(Collection entries)
--- Begin ---

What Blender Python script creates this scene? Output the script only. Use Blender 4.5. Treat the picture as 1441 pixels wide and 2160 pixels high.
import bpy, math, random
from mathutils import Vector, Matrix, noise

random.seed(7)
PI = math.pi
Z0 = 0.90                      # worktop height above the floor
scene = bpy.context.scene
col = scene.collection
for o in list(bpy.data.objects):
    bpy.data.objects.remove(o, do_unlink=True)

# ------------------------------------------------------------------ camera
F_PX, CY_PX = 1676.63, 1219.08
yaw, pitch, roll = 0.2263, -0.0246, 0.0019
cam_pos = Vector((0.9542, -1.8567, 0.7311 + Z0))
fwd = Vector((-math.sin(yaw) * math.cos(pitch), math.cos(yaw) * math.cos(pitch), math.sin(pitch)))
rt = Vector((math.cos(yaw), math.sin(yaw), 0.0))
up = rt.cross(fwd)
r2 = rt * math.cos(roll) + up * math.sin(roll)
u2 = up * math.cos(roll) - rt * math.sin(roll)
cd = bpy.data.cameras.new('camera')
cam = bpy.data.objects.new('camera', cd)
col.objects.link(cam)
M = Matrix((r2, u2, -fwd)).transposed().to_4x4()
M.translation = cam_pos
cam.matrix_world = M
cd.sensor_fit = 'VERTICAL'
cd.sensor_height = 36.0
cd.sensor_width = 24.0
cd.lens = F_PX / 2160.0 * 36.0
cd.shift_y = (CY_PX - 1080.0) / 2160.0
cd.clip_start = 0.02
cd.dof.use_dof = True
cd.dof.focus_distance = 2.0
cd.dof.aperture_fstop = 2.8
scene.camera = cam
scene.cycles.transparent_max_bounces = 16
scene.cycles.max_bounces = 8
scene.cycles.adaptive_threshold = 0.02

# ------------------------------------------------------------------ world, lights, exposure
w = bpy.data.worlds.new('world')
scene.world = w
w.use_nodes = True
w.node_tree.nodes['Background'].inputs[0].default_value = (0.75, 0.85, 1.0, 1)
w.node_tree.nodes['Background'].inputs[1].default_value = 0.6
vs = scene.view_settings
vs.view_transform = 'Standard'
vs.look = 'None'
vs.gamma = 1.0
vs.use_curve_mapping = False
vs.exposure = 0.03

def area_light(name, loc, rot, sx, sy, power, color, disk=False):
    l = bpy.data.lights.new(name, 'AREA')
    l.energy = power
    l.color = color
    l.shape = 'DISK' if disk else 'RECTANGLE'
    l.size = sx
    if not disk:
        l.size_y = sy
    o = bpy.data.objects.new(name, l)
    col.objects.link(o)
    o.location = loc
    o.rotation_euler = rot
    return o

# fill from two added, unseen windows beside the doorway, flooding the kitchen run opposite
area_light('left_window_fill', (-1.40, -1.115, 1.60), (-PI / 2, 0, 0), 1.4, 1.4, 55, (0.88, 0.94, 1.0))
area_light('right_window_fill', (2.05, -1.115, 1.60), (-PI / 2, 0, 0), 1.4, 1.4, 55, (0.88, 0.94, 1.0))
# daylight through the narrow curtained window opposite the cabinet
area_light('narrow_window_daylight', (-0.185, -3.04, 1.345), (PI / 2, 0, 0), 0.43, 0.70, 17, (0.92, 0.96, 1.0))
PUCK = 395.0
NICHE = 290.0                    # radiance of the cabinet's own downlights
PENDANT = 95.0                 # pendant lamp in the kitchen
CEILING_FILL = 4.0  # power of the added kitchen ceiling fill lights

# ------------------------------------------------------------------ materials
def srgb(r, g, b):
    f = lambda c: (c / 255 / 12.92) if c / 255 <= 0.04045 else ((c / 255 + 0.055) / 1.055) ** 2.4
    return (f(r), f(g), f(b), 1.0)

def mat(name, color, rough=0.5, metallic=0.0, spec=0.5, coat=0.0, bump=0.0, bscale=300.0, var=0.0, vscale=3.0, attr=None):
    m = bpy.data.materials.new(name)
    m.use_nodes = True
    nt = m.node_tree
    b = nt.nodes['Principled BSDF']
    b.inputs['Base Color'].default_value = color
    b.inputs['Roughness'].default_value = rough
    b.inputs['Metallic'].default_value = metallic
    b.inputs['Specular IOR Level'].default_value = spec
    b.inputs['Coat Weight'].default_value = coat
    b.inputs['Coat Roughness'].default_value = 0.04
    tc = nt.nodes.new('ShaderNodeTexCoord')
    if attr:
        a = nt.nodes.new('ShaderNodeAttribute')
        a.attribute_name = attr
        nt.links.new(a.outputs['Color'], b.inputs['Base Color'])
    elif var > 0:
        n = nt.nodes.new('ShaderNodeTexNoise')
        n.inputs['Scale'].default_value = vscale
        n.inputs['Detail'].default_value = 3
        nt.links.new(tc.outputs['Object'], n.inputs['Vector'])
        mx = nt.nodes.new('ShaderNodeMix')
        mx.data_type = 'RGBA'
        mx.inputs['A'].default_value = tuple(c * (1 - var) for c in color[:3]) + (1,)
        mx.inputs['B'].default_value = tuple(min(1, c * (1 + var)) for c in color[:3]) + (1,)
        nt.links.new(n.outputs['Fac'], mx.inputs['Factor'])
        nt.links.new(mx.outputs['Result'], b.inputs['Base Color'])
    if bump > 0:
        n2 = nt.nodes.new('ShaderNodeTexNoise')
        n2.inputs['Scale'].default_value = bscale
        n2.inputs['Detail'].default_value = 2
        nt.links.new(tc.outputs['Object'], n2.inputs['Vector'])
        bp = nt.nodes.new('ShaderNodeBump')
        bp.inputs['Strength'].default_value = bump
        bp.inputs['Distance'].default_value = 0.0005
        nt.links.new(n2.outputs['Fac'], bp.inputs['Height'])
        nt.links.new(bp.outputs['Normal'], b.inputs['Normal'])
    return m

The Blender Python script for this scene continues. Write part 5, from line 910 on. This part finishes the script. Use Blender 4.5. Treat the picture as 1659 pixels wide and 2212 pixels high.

--- End ---

[Objective]
Print, unaltered, every line from the beginning of the material down to the line with "from mathutils import Vector, Matrix, noise".

[Solution to the exercise]
What Blender Python script creates this scene? Output the script only. Use Blender 4.5. Treat the picture as 1441 pixels wide and 2160 pixels high.
import bpy, math, random
from mathutils import Vector, Matrix, noise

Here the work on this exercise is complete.